Exactly the lines from the line with "Continue the Blender" to the line with "print('SCRUB', len(bp))" should be extracted, both included, with no other lines.

[START OF SOURCE DATA]

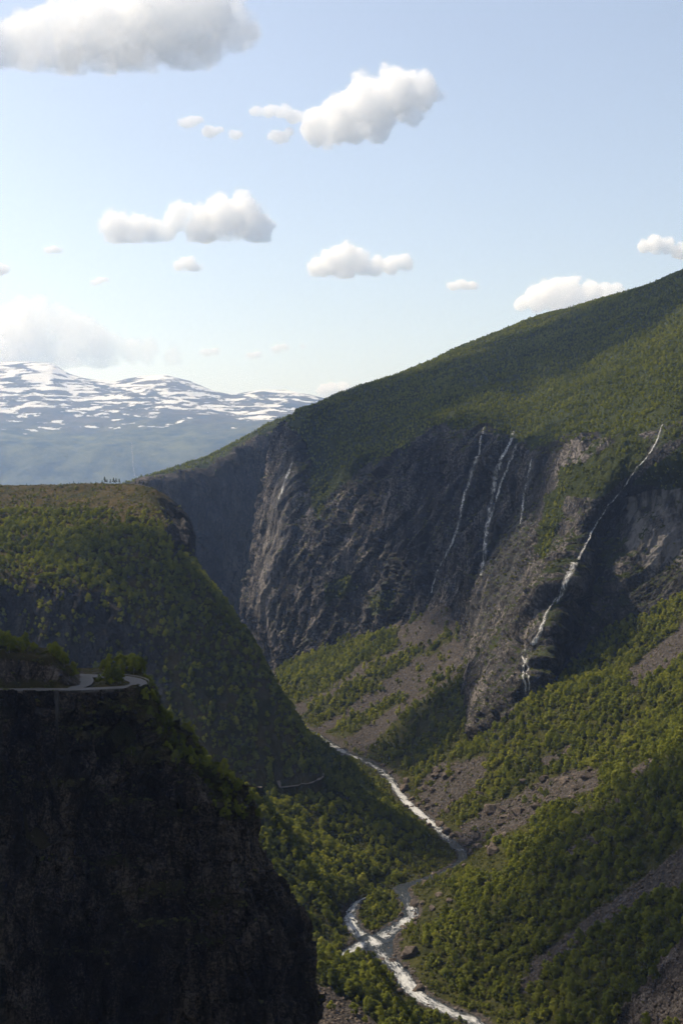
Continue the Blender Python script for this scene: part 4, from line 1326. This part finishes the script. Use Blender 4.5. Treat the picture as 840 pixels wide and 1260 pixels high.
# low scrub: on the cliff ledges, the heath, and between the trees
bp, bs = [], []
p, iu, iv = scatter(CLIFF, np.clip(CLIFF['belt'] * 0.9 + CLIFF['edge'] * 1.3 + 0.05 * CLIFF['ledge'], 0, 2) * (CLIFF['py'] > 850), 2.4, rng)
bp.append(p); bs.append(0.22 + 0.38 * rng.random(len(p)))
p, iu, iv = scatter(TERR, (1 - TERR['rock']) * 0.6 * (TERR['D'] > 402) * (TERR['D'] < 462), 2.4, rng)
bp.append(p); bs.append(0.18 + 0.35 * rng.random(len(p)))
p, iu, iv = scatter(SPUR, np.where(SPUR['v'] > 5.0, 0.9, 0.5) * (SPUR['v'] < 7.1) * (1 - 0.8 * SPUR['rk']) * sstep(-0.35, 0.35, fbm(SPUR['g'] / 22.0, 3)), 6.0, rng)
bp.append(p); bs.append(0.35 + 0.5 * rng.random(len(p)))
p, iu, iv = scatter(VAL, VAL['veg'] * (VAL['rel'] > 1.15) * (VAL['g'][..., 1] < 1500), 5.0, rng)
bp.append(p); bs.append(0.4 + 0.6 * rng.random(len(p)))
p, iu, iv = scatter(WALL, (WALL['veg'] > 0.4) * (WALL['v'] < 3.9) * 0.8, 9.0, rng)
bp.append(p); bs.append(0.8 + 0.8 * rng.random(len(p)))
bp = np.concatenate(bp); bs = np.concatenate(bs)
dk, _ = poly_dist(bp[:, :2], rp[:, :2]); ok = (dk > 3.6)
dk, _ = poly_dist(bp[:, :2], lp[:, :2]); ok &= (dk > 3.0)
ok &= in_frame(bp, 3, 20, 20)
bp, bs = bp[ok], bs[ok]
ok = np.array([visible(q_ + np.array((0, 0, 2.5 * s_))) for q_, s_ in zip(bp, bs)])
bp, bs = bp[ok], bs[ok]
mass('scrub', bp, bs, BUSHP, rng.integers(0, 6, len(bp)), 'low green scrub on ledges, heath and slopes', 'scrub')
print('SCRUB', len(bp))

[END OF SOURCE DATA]
[START OF SOURCE DATA]

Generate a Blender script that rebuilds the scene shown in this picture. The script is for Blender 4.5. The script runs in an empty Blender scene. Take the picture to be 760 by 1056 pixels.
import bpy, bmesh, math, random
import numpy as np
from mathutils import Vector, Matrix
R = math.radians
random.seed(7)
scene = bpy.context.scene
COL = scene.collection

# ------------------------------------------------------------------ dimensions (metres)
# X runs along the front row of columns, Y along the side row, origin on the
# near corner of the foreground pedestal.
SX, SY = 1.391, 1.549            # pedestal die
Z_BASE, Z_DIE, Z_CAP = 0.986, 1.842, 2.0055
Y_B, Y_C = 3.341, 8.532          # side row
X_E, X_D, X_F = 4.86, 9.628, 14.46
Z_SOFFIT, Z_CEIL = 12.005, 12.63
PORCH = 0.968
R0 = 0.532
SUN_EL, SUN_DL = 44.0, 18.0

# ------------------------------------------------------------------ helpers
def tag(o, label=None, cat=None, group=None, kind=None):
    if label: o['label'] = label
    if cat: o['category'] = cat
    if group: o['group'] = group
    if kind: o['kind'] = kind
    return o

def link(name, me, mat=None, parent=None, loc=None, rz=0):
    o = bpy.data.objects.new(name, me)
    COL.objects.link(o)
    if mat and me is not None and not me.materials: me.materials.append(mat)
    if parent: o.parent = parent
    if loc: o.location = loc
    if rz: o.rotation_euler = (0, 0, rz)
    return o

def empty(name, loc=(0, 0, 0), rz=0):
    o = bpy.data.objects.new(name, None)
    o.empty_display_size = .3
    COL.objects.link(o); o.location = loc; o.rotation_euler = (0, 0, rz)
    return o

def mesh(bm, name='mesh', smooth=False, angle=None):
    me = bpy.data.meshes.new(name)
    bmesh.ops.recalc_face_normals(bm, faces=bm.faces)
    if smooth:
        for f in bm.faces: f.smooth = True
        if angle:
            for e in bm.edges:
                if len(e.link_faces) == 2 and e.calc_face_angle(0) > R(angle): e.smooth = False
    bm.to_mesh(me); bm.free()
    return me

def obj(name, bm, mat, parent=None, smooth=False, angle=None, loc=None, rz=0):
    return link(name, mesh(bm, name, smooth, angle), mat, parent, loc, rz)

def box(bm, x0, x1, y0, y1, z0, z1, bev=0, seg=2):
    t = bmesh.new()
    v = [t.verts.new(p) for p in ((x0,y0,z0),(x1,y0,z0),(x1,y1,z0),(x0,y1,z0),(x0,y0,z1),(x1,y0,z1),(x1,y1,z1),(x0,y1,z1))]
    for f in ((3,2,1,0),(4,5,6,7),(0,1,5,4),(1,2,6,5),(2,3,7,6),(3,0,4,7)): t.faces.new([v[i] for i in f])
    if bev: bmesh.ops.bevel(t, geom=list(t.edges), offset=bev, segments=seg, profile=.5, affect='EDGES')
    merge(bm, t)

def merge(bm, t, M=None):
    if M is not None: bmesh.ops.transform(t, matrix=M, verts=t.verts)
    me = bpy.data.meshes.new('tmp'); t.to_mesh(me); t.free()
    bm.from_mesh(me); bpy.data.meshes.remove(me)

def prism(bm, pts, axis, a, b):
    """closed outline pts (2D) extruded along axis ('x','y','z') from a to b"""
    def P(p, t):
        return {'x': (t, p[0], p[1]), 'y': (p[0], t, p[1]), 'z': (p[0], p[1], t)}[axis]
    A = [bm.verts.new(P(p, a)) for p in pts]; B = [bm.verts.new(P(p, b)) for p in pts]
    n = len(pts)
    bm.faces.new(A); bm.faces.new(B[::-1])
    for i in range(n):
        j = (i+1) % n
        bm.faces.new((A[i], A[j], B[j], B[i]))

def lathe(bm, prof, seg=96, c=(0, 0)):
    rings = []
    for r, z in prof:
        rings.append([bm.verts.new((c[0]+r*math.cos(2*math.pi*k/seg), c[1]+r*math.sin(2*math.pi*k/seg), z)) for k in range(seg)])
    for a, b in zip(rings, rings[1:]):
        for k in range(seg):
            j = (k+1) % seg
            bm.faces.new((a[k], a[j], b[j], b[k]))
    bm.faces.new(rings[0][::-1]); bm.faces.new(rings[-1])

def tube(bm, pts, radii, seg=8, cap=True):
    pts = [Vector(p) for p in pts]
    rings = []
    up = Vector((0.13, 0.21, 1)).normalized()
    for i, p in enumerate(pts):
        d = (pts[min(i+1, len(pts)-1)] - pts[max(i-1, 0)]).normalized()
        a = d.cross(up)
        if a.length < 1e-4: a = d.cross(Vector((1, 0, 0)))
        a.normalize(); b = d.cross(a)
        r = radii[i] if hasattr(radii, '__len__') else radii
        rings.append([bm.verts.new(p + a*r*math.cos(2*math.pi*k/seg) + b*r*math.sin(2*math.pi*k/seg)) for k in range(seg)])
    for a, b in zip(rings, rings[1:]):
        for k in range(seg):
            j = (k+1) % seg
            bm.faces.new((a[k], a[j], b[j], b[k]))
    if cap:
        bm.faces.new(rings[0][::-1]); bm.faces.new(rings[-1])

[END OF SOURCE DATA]
[START OF SOURCE DATA]

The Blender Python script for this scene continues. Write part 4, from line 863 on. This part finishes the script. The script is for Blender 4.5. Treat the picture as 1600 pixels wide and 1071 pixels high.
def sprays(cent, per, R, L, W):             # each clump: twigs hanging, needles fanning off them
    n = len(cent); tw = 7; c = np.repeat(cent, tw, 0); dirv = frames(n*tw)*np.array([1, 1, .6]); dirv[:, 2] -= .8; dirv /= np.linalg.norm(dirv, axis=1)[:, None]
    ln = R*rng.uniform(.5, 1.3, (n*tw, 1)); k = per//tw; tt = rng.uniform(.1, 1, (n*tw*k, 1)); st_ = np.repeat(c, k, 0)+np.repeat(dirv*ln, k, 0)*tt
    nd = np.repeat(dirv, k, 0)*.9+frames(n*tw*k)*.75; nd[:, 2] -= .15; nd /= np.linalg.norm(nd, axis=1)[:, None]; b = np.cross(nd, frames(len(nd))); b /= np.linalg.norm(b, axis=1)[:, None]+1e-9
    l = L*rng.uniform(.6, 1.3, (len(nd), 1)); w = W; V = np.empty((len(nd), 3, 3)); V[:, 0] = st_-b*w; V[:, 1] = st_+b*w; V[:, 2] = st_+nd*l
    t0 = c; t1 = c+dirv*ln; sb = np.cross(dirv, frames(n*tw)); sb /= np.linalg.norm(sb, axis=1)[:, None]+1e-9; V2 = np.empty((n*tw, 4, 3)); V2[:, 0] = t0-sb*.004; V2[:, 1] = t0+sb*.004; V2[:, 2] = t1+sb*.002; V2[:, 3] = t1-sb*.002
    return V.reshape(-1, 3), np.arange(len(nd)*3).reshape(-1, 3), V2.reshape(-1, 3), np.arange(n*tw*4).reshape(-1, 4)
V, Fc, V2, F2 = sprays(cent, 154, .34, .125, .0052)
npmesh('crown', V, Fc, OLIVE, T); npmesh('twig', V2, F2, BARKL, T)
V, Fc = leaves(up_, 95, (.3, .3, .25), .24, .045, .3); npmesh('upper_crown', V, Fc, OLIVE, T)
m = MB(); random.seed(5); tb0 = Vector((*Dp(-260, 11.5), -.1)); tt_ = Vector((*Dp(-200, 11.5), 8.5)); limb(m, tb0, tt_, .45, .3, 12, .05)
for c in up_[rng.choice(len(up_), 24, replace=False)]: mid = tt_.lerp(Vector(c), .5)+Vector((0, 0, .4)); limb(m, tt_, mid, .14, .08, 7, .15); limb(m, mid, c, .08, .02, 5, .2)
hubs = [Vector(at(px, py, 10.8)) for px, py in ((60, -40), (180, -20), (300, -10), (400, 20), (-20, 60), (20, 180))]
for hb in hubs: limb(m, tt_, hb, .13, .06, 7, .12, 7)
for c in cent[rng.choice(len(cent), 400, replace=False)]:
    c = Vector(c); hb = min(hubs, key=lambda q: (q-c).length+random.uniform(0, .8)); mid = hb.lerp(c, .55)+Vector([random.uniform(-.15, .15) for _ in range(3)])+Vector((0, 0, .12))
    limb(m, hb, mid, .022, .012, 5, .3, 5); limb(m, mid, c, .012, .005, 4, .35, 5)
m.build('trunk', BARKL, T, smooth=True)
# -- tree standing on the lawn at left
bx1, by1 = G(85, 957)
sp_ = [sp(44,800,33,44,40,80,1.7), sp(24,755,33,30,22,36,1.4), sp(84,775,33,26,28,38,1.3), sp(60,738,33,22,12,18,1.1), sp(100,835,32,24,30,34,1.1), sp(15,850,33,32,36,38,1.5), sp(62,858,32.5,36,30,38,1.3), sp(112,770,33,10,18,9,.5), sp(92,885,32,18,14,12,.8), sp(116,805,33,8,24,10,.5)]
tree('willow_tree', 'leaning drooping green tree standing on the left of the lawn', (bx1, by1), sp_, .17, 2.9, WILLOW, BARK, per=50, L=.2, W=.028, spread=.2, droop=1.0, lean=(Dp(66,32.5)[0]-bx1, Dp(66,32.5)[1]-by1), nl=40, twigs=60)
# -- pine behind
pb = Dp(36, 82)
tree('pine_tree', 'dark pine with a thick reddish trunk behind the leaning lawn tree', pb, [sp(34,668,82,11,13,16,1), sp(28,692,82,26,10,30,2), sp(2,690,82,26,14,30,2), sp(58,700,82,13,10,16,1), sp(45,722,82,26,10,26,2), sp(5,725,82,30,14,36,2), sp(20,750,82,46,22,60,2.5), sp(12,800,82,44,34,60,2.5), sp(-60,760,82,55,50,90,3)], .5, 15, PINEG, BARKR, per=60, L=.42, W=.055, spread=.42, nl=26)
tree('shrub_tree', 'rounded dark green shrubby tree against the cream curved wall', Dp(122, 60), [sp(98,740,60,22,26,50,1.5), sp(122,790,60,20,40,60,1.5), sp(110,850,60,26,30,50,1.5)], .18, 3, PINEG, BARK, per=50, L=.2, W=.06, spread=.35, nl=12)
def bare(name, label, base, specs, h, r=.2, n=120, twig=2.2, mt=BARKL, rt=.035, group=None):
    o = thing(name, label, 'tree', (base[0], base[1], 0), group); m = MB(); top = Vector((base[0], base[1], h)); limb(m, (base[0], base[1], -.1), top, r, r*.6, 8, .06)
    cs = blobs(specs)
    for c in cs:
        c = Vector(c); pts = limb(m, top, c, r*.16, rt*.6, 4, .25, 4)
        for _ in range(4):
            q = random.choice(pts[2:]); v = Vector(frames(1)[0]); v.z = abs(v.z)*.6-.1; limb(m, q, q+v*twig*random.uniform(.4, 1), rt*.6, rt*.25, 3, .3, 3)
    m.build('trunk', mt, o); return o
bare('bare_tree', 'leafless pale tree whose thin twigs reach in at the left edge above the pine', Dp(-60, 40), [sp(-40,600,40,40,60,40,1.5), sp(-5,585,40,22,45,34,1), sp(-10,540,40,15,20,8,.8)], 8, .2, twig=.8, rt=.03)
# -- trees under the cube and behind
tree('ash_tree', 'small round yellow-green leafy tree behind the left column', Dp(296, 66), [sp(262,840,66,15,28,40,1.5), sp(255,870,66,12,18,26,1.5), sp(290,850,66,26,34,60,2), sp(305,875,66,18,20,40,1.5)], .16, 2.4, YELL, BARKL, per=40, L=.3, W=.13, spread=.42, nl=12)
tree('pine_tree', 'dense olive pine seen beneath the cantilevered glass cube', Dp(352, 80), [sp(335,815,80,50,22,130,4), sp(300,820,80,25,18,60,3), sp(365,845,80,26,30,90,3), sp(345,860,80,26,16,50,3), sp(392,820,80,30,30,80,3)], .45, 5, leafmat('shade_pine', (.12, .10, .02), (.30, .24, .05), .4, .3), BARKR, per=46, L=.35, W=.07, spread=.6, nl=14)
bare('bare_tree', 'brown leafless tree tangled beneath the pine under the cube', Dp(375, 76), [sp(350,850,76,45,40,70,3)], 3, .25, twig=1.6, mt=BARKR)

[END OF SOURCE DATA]

§ **SOLVED PROBLEM**:
Continue the Blender Python script for this scene: part 4, from line 1326. This part finishes the script. Use Blender 4.5. Treat the picture as 840 pixels wide and 1260 pixels high.
# low scrub: on the cliff ledges, the heath, and between the trees
bp, bs = [], []
p, iu, iv = scatter(CLIFF, np.clip(CLIFF['belt'] * 0.9 + CLIFF['edge'] * 1.3 + 0.05 * CLIFF['ledge'], 0, 2) * (CLIFF['py'] > 850), 2.4, rng)
bp.append(p); bs.append(0.22 + 0.38 * rng.random(len(p)))
p, iu, iv = scatter(TERR, (1 - TERR['rock']) * 0.6 * (TERR['D'] > 402) * (TERR['D'] < 462), 2.4, rng)
bp.append(p); bs.append(0.18 + 0.35 * rng.random(len(p)))
p, iu, iv = scatter(SPUR, np.where(SPUR['v'] > 5.0, 0.9, 0.5) * (SPUR['v'] < 7.1) * (1 - 0.8 * SPUR['rk']) * sstep(-0.35, 0.35, fbm(SPUR['g'] / 22.0, 3)), 6.0, rng)
bp.append(p); bs.append(0.35 + 0.5 * rng.random(len(p)))
p, iu, iv = scatter(VAL, VAL['veg'] * (VAL['rel'] > 1.15) * (VAL['g'][..., 1] < 1500), 5.0, rng)
bp.append(p); bs.append(0.4 + 0.6 * rng.random(len(p)))
p, iu, iv = scatter(WALL, (WALL['veg'] > 0.4) * (WALL['v'] < 3.9) * 0.8, 9.0, rng)
bp.append(p); bs.append(0.8 + 0.8 * rng.random(len(p)))
bp = np.concatenate(bp); bs = np.concatenate(bs)
dk, _ = poly_dist(bp[:, :2], rp[:, :2]); ok = (dk > 3.6)
dk, _ = poly_dist(bp[:, :2], lp[:, :2]); ok &= (dk > 3.0)
ok &= in_frame(bp, 3, 20, 20)
bp, bs = bp[ok], bs[ok]
ok = np.array([visible(q_ + np.array((0, 0, 2.5 * s_))) for q_, s_ in zip(bp, bs)])
bp, bs = bp[ok], bs[ok]
mass('scrub', bp, bs, BUSHP, rng.integers(0, 6, len(bp)), 'low green scrub on ledges, heath and slopes', 'scrub')
print('SCRUB', len(bp))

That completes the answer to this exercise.